Ultimately, this poetic, poignant and rational essay is a call to action forcing us to question our destructive obsession with having more of everything. Bigger isn’t better. Far from it. Quantity doesn’t equal quality. As a former ranger naturalist, fly fishing guide, wildlife guide and lover of our wild world, I can assure you that the quality of experience dwindles in proportion to the number of people at a bear jam, on a river, in a slot canyon, or bombing down a ski hill. In any natural setting where intimacy and connection determine the quality of our experience, the greater the number of people, the less potential for a visceral and meaningful relationship to our natural world, and therefore to our higher self.

I recently had the opportunity to give the closing address (a ten minute sermon, preaching the importance of a new language of love, sacredness and reverence for the future of our wild world) on the front steps of the Colorado State Capitol for a rally protesting the Keystone Pipeline put on by the Sierra Club. I found it both alarming and disconcerting that there weren’t 20,000 people in attendance, a clear reflection of how apathetic our society has become regarding issues that threaten the integrity of our natural world. Perhaps what was the most concerning was the number of people marching in a “Jesus Saves Us” rally. Why were these people not joining us for a protest to protect our environment? I’m not sure, but this much I know: when a rally protesting a massive pipeline that will undoubtedly have a destructive (and potentially disastrous) impact on the land and waters that feed and nurture us, while bottle-necking travel pathways at the same time as it destroys habitat for thousands of plant and animal species that call the planned route of devastation home, is outnumbered by a loud mob of drum playing fanatics rallying in defense of their right to religious freedom, a right that appears far from under assault, I would say the future of our planet and civilization is in trouble.

Whether it’s a self-righteous belief in a cherry picked segment of a religious doctrine that blinds people from recognizing the unsustainable path that we are on regarding our population trend, a compulsive greed fueling a desire for economic growth, or simply a lack of reverence for the one and only planet we will ever call home, I’m not sure. But I believe Carl Safina puts it best when he says, “Whatever their impulse, compulsive craving for ‘no limits’ to economic growth and human numbers is irrational. A finite planet comes with limits.”

It appears that people are willing to passionately speak, march and fight for their religious freedoms, but not for the future of our Earth and other species that call this planet home. Since the election of a black president with an unfamiliar name here in the United States, there has been an eruption (fueled by the partisan likes of Fox News) of religious activists zealously fighting what appears to be a mirage of a battle, for as far as I can see here in rural Montana with the current boom in construction of evangelical churches, their religious freedoms are alive, well and prospering. All the while, we are in the midst of the Antropocene, otherwise known as the Sixth Extinction, on the verge of accepting a pipeline with the delusional hopes of lower gas prices and energy independence, all the while on the brink of allowing Yellowstone’s celebrated grizzlies to be hunted in Idaho, Montana and Wyoming. Is nothing sacred outside of the realm and dogma of religious institutions?
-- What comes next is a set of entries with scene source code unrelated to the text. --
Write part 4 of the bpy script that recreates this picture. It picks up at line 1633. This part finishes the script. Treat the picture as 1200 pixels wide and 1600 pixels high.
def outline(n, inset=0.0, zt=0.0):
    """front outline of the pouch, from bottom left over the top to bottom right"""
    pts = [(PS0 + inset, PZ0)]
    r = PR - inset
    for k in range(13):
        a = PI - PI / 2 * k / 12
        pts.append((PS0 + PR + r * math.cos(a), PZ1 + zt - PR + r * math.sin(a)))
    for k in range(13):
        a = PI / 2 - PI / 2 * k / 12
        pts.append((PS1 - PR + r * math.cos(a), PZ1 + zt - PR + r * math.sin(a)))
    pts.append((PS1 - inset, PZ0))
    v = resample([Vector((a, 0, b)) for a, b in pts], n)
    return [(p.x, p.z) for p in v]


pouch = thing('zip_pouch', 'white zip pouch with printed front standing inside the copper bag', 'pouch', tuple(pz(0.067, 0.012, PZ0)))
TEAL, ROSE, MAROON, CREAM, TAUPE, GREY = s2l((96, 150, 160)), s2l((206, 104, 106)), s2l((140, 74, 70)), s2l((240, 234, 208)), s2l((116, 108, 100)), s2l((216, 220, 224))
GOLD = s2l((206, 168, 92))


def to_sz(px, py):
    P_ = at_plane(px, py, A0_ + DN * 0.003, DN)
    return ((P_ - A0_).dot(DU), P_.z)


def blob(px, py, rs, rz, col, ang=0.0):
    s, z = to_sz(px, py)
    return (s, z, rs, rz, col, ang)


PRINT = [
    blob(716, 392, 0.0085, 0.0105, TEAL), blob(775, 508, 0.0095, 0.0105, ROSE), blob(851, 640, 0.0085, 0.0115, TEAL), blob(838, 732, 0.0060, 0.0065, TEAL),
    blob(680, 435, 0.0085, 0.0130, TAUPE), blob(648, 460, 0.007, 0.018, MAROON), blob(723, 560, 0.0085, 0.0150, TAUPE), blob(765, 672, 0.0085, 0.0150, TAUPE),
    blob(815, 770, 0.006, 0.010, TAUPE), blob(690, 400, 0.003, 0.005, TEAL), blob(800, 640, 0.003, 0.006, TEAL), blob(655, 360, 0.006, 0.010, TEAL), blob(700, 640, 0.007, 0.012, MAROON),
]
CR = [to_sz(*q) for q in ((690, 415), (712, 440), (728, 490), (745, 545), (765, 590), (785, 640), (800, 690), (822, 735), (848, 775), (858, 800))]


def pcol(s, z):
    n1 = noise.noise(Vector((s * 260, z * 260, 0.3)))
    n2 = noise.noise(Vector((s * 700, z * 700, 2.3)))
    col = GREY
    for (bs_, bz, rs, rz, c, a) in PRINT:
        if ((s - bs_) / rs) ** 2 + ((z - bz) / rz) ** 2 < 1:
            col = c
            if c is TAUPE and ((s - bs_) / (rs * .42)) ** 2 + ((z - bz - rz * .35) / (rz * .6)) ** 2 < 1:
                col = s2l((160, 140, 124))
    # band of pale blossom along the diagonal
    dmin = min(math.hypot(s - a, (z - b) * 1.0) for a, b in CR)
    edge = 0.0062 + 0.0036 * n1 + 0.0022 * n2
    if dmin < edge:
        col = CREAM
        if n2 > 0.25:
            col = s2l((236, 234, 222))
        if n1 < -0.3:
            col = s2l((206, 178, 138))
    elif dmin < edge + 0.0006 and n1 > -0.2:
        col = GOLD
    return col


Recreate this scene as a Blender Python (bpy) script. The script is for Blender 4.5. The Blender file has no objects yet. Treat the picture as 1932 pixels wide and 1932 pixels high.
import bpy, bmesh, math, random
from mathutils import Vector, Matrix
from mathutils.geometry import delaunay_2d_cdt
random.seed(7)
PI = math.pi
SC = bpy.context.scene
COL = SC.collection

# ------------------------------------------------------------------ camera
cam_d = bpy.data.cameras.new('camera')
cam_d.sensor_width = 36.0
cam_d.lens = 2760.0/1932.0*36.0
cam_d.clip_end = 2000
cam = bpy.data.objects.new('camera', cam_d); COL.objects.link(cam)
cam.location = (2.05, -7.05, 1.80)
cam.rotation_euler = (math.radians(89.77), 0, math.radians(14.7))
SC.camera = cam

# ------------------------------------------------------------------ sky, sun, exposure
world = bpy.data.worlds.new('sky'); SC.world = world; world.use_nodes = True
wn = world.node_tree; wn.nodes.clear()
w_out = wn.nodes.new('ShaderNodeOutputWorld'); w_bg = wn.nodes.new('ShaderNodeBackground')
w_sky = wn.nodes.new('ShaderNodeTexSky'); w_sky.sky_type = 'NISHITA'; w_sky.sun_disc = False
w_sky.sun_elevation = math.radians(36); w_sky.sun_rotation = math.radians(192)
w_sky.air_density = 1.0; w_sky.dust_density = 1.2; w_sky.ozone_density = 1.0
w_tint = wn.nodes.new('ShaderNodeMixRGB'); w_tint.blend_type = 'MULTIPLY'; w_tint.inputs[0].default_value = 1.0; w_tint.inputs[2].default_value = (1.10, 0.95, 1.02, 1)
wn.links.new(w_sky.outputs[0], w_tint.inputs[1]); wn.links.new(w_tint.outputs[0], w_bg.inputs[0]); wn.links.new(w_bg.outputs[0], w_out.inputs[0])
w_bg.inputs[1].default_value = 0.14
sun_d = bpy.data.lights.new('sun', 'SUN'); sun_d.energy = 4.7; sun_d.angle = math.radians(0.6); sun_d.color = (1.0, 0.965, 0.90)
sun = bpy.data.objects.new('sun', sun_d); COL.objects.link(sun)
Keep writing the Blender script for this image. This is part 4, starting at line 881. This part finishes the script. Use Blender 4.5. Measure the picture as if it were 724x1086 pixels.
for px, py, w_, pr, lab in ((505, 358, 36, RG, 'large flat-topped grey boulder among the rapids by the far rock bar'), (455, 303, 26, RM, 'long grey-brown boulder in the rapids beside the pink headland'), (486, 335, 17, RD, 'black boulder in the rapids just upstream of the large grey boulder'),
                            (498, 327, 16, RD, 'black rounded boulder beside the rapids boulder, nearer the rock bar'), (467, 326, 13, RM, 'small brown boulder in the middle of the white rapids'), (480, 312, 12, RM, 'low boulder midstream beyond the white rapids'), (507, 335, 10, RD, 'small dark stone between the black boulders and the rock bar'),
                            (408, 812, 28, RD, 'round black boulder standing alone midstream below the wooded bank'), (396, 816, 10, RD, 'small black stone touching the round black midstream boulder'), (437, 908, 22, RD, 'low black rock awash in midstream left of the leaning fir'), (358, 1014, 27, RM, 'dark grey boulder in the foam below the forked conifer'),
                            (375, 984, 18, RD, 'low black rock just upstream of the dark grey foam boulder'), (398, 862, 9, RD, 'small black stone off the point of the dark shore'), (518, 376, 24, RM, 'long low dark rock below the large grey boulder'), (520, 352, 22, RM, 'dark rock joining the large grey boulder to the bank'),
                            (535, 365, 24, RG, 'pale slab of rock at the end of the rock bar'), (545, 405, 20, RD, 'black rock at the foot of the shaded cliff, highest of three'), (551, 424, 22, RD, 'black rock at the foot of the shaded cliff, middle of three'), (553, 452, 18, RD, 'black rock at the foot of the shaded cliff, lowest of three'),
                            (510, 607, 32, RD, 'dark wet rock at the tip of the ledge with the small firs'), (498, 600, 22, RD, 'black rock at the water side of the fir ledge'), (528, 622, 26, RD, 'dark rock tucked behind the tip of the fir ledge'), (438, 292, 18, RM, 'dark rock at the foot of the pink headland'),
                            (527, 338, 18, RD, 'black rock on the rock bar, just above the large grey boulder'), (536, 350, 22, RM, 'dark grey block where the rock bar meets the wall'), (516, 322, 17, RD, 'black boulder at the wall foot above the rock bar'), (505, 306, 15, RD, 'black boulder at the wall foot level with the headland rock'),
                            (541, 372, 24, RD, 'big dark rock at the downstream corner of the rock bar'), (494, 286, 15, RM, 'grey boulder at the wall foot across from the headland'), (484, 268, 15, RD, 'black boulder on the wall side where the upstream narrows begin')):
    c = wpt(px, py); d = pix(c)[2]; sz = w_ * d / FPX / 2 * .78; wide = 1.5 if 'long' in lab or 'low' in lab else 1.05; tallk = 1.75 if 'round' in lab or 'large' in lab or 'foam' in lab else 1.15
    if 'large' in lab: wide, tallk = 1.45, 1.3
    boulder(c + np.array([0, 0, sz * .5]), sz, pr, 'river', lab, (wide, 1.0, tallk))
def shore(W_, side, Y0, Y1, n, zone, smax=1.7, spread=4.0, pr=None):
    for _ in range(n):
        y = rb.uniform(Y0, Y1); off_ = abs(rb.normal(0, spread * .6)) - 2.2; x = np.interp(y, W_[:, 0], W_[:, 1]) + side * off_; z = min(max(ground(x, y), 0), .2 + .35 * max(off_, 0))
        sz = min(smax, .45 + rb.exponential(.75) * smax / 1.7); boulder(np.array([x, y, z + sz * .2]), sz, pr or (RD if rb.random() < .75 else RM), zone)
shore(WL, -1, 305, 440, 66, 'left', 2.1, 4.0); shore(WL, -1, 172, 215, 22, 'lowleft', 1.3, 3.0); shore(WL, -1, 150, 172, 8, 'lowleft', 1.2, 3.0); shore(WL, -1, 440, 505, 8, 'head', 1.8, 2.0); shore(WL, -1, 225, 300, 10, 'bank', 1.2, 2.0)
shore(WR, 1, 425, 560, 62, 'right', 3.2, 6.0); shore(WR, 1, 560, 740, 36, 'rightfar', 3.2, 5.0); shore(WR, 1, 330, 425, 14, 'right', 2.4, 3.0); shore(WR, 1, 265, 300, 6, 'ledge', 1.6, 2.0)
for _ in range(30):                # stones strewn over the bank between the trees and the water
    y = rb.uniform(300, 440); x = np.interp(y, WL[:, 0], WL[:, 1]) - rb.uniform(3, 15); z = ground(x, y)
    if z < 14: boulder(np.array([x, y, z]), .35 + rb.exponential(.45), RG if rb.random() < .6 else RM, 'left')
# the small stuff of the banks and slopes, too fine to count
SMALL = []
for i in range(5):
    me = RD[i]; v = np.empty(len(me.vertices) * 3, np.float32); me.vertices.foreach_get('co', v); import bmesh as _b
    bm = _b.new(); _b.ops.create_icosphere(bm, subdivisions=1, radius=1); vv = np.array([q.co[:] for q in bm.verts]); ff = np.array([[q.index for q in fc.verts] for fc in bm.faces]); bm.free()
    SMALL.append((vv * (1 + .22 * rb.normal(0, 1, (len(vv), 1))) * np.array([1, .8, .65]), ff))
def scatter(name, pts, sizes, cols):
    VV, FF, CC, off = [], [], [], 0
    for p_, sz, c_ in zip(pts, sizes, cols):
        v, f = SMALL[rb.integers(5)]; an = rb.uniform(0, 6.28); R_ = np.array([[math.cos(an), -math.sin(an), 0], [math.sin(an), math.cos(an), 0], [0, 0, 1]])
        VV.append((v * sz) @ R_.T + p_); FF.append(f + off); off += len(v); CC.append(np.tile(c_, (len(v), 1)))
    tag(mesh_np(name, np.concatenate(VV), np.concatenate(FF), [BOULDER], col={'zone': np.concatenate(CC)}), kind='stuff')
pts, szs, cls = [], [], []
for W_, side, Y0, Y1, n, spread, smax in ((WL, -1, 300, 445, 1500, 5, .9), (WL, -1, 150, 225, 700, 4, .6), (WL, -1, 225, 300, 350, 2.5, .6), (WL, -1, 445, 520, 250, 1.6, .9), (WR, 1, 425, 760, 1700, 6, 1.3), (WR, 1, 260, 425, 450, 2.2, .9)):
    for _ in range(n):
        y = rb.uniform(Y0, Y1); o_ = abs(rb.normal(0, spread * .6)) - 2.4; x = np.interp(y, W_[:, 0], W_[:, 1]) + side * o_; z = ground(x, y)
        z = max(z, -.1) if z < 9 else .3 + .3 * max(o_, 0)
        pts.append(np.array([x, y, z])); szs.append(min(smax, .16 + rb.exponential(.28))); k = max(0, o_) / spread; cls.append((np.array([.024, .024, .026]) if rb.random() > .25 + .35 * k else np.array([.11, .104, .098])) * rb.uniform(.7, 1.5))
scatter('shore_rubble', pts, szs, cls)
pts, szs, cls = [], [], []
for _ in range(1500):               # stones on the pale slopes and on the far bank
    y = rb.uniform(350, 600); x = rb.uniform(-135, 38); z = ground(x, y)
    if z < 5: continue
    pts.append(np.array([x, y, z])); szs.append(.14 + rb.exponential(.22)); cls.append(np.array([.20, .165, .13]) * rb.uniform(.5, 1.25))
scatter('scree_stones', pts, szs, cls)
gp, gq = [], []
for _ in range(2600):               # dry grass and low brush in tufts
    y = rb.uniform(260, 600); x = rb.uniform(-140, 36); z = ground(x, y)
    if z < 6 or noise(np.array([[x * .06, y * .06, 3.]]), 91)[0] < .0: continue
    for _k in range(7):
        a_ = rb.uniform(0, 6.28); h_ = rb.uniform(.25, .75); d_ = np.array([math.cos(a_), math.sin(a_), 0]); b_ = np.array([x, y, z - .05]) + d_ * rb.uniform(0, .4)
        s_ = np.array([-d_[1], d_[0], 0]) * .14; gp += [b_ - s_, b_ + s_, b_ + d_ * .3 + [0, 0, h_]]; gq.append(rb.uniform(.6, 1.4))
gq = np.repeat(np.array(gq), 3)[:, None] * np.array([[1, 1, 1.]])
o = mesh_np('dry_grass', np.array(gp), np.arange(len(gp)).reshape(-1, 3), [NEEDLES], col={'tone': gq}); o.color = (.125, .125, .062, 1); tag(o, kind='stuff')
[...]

It was abundantly clear that the participants of the “Jesus Saves Us” rally were passionate about their spiritual beliefs and willing to fight for those rights. At what point will our society become passionate about the fight that matters most? The future of our planet. I don’t know the answer to this question, but I know that the apathy surrounding environmental issues will remain the norm until we as guardians rediscover the power of sacred language that has been hijacked by the religious right. I’ve often said that people want to believe in something and they want to believe in something profoundly. What better to believe in than the land and waters that sustain us all, that sustain life on this big, rugged, watery planet we call home?

I hope I live to see the day when an impassioned population of guardians from all walks of life, beliefs (religious and otherwise) and political parties walks hand in hand, with drums pounding, trumpets blaring and voices singing in defense of our wild planet and all of its species. Now is the time for us to Be Audacious in defense of our planet in peril. Perhaps there will come a day when our reverence for our bountiful and life giving planet will be compatible with a book written 3,500 years ago. Perhaps not. Regardless, the future of our planet and our moral responsibility as guardians of our wild world rests in our hands. May we rise to the challenge and foster a loving, nurturing and spirited world worthy of the next 200 generations.